Liyakat ve adalete öncelik vermeliyiz
Siyaset, yönetim erkini elinde bulunduranların toplum üzerinde etkili olduğu bir alandır. Ancak adalet mekanizması işlemediğinde ve liyakat sistemi terk edildiğinde, toplumda güven duygusu kaybolur. Bugün birçok ülkede, ehil olmayan kişilerin kritik görevlere gelmesi, kurumların çöküşüne neden olmaktadır.

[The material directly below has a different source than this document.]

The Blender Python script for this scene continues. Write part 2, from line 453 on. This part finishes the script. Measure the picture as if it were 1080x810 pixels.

Sanat, felsefe ve bilime yatırım yapmalıyız
Bir medeniyetin gücü, yalnızca siyaset ve ekonomiyle ölçülemez. Sanat, edebiyat, felsefe ve bilim gibi alanlar, toplumların uzun vadeli gelişiminde belirleyici rol oynar. Bugün Müslüman toplumlarda bu alanlar yeterince desteklenmemekte, aksine ihmal edilmektedir.

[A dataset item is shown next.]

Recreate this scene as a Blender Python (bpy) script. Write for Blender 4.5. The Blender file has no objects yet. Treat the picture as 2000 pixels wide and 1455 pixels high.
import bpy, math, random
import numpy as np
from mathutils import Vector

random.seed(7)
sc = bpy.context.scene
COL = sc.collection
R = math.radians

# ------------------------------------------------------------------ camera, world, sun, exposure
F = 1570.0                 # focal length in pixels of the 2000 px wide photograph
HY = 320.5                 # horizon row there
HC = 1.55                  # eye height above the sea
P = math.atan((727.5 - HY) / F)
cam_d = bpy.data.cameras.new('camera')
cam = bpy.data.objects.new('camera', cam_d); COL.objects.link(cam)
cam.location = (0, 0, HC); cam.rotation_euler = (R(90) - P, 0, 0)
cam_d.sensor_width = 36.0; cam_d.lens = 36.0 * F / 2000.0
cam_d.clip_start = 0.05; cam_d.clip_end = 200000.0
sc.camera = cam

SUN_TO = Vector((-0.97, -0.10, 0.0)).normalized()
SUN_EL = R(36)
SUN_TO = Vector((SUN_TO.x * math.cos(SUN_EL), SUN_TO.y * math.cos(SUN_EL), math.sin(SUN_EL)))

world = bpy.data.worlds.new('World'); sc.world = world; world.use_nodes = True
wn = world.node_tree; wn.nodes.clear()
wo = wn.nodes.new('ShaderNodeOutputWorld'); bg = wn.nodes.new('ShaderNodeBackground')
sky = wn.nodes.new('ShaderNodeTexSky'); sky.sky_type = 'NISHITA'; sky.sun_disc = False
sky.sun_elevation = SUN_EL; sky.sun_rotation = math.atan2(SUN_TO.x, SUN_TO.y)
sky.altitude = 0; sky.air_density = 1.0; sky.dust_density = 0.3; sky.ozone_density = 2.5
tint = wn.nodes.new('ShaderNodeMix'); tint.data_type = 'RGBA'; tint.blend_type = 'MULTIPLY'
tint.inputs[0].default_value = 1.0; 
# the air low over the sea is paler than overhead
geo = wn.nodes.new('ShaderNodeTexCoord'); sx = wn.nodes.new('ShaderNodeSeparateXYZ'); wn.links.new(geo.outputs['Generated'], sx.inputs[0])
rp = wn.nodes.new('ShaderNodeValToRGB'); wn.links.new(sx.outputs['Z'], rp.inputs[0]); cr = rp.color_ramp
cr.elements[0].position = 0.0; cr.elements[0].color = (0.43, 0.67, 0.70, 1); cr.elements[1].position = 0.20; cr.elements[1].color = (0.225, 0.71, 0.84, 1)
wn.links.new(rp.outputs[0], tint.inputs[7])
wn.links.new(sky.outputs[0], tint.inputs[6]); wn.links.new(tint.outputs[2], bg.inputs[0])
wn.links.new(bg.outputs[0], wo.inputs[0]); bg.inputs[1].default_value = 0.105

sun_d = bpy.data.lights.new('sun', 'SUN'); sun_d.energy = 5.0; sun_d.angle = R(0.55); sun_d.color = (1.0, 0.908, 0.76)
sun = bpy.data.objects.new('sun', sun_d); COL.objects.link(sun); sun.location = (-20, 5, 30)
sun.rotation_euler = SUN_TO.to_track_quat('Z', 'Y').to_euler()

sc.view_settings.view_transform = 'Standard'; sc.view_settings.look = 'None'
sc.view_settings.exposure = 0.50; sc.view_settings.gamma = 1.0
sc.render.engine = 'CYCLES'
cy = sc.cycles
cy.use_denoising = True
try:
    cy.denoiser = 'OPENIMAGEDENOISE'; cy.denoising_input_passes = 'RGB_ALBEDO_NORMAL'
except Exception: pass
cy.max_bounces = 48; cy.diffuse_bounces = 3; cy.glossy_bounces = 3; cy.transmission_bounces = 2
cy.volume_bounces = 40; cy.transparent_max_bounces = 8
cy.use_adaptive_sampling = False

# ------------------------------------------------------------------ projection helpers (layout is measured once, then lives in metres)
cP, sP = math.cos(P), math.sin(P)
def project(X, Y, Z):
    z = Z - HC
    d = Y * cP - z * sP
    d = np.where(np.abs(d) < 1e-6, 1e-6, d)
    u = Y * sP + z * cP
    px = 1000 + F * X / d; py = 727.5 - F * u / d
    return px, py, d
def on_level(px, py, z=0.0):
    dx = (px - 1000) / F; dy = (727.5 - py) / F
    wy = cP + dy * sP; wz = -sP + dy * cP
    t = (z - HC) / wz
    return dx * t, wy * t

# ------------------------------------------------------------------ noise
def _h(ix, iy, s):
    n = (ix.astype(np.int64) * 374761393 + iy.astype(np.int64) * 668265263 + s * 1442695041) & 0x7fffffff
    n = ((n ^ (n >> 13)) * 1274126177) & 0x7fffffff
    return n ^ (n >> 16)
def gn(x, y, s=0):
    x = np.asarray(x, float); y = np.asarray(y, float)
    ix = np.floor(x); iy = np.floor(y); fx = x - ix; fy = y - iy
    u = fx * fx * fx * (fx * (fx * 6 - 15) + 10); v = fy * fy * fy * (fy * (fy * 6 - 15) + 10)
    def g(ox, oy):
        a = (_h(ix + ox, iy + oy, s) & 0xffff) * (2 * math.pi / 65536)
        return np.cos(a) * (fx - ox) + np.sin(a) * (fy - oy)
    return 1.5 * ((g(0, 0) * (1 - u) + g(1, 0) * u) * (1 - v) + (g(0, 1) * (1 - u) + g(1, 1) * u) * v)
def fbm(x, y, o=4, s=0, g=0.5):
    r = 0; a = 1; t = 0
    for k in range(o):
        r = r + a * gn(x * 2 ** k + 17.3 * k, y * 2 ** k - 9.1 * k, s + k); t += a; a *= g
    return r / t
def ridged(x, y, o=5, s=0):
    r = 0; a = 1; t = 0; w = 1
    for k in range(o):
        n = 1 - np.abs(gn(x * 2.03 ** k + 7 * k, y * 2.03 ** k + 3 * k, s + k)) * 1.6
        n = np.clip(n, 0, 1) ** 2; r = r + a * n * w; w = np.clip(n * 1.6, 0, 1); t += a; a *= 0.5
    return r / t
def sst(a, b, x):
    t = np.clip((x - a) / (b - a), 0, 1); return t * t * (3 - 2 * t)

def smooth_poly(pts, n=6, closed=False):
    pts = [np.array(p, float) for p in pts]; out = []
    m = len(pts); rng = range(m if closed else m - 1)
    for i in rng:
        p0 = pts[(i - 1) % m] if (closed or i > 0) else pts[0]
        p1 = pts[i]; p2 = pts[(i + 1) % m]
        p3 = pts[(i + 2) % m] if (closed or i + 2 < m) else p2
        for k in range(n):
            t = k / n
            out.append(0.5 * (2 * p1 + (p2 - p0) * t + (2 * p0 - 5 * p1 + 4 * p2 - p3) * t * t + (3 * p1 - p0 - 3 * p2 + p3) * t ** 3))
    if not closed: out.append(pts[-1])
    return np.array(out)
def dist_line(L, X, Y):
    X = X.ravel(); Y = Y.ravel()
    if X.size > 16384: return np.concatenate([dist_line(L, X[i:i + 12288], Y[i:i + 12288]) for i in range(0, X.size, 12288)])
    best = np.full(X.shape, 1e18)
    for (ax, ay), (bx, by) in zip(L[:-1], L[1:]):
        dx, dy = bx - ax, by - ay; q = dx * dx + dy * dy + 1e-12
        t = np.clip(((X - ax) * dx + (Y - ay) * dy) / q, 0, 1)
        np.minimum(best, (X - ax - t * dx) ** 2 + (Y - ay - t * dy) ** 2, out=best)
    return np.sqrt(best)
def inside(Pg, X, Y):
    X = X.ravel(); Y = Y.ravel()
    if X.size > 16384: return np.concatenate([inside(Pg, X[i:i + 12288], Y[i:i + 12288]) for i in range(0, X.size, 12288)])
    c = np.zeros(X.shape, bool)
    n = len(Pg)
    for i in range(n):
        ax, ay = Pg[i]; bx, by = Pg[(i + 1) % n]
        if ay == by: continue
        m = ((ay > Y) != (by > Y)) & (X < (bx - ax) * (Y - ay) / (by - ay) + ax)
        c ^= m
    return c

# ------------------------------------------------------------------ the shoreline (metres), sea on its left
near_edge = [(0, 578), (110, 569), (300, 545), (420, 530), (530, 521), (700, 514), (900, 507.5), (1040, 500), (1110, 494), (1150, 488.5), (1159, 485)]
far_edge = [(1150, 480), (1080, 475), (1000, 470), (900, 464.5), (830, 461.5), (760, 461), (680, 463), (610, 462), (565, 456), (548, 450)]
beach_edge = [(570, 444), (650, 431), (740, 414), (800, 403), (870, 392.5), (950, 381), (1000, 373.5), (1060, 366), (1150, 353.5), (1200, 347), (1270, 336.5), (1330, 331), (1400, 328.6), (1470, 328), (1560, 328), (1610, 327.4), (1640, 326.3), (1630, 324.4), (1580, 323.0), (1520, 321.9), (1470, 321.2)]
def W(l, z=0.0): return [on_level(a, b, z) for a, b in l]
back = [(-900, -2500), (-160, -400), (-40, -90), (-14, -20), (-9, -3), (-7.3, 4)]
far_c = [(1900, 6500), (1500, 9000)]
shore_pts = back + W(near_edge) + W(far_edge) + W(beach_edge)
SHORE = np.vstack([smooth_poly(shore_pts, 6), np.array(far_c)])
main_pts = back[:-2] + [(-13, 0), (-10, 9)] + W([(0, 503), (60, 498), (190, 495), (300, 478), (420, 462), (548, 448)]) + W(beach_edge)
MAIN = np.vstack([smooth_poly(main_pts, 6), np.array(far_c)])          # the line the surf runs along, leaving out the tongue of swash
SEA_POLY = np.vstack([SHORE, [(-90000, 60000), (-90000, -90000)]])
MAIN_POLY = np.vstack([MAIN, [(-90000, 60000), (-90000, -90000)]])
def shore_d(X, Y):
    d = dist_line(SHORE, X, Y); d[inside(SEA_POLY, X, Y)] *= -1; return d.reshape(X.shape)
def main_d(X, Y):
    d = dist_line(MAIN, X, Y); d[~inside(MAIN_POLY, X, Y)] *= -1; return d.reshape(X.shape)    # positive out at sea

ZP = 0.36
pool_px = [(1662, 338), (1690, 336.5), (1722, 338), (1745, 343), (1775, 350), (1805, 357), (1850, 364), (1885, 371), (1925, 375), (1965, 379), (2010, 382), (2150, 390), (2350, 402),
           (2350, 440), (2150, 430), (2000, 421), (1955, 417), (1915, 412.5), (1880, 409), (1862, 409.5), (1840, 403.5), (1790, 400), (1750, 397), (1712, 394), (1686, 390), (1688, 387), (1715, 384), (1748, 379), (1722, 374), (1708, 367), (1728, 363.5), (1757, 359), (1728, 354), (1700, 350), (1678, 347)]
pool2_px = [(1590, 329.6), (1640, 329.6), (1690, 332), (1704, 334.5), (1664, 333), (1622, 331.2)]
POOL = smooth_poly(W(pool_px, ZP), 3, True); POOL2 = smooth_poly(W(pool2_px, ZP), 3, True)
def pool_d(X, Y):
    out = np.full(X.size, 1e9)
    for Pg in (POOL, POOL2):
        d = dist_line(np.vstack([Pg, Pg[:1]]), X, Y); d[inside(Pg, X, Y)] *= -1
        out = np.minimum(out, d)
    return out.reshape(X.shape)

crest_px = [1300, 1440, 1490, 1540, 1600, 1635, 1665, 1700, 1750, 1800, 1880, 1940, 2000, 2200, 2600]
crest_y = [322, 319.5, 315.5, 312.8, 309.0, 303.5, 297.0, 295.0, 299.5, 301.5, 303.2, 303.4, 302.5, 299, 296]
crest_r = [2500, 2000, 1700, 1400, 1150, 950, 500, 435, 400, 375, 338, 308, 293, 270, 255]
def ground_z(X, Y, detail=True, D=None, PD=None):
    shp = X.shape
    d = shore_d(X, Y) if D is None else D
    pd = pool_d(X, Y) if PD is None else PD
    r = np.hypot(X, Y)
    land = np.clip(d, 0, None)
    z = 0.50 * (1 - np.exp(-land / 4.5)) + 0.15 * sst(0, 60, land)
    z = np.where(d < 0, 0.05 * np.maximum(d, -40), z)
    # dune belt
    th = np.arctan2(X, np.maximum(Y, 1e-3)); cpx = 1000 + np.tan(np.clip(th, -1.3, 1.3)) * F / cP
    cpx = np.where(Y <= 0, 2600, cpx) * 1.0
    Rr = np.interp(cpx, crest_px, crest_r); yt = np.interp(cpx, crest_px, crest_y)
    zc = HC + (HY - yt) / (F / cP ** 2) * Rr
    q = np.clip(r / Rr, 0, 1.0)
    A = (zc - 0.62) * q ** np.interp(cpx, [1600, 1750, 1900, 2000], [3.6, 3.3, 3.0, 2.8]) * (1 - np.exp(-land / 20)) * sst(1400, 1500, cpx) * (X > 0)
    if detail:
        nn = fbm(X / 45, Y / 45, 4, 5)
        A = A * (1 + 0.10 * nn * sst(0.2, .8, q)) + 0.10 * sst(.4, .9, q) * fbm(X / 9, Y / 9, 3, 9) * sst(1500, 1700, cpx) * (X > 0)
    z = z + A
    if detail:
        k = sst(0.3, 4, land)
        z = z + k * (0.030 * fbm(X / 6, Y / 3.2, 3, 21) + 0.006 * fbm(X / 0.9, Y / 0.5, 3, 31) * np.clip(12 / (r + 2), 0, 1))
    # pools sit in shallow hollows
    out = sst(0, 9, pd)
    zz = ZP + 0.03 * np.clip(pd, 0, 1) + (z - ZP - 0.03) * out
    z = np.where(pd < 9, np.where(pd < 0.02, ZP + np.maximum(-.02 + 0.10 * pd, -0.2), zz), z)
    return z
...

Toplumsal vicdanı güçlendirmeliyiz
Ahlaki seferberlik, yalnızca bireysel bir çabayla gerçekleşmez; toplumsal bir dönüşüm gerektirir. Sivil toplum kuruluşlarının, akademisyenlerin, din adamlarının ve kanaat önderlerinin bu dönüşüme öncülük etmesi şarttır. Ahlak, yalnızca bireyin vicdanına bırakılmamalı, toplumsal bir norm haline getirilmelidir.
Tarih boyunca büyük medeniyetler, gücün ahlakıyla değil, ahlakın gücüyle yükselmiştir. Bugün İslam dünyasının içine düştüğü çelişki, siyaseti her şeyin önüne koyarak, temel değerleri ihmal etmesidir. Oysa gerçek değişim, siyasetten önce eğitimle, bilimle, sanatla ve ahlakla mümkündür.
Gücün ahlakını değil, ahlakın gücünü merkeze alan bir anlayışla yola çıkmadıkça, ne toplum huzura kavuşabilir ne de İslam dünyası gerçek bir uyanış yaşayabilir. Ahlaki seferberlik, bir tercihten öte, bir zorunluluktur.